What you need to do: Examine the material below. Gather every line in which the string "Blender" appears.

*** Records supplied

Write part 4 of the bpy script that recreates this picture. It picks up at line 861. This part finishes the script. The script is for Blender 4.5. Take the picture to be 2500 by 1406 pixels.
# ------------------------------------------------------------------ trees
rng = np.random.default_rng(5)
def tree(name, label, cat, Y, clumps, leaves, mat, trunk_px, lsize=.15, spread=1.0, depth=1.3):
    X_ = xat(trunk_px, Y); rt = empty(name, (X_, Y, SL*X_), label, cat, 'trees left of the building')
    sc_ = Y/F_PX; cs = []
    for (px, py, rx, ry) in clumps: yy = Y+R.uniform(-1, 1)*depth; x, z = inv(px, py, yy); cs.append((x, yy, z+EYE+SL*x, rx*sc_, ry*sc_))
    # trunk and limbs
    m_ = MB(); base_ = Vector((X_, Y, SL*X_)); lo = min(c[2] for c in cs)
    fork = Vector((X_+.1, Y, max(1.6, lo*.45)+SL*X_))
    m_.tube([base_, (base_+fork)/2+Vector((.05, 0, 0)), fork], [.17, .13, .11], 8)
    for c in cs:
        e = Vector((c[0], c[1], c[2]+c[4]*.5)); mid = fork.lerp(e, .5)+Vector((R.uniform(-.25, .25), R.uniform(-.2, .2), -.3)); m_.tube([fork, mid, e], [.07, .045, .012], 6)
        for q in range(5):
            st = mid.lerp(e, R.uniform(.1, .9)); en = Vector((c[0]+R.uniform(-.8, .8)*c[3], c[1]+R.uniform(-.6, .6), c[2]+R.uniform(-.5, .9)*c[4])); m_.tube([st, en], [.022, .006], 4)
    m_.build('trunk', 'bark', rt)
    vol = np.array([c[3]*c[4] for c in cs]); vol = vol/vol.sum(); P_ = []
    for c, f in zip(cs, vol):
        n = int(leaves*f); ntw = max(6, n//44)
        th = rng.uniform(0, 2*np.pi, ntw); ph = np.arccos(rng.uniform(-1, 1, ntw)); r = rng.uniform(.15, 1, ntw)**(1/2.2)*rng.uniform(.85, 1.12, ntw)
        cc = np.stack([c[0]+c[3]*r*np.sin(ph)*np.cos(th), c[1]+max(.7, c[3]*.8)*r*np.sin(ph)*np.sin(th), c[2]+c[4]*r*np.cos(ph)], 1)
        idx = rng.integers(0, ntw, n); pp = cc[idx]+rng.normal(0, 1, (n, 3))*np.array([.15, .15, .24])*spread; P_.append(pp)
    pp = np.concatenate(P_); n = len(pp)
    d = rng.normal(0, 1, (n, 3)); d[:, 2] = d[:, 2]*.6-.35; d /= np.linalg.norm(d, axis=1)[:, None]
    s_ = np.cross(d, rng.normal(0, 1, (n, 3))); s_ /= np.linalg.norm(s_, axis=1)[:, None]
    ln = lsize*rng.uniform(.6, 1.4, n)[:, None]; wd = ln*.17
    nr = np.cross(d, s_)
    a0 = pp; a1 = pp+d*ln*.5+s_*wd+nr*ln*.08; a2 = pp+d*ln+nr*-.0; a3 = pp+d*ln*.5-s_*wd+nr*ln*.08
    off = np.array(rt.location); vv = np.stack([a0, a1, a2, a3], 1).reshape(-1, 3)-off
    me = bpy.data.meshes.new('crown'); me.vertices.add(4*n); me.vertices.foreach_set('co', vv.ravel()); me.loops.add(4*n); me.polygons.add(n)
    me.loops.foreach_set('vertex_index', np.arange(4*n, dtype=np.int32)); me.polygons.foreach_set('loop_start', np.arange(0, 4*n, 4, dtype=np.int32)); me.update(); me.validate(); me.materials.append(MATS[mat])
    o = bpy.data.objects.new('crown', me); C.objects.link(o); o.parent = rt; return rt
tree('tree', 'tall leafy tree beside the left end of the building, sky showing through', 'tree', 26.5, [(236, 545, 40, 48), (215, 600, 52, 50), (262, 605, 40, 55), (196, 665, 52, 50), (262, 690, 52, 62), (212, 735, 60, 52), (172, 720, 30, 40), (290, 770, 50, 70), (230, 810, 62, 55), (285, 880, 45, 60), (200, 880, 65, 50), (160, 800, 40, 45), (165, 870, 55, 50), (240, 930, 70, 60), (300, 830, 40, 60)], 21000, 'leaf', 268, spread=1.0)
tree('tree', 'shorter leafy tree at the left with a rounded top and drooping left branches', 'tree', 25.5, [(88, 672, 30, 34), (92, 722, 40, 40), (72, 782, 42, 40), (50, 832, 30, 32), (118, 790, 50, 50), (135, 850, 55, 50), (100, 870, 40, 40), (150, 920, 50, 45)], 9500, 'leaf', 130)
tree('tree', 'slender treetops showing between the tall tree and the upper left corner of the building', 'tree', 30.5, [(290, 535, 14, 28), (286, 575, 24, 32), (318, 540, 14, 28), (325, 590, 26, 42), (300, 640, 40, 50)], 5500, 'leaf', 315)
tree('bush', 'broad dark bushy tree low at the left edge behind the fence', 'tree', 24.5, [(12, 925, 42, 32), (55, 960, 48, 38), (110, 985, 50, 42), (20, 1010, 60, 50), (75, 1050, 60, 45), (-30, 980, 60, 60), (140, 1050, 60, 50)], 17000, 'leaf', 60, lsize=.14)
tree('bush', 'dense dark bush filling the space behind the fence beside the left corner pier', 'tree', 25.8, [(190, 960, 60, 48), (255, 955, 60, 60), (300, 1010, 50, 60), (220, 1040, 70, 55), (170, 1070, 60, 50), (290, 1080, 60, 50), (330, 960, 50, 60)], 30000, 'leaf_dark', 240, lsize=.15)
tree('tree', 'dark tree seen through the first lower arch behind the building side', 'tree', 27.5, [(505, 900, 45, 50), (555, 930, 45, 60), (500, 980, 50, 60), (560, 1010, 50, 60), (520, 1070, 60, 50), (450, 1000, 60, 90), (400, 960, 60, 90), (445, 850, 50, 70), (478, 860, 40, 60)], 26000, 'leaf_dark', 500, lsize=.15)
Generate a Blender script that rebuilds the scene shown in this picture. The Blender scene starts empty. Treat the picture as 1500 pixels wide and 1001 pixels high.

******

Solution:
Write part 4 of the bpy script that recreates this picture. It picks up at line 861. This part finishes the script. The script is for Blender 4.5. Take the picture to be 2500 by 1406 pixels.
Generate a Blender script that rebuilds the scene shown in this picture. The Blender scene starts empty. Treat the picture as 1500 pixels wide and 1001 pixels high.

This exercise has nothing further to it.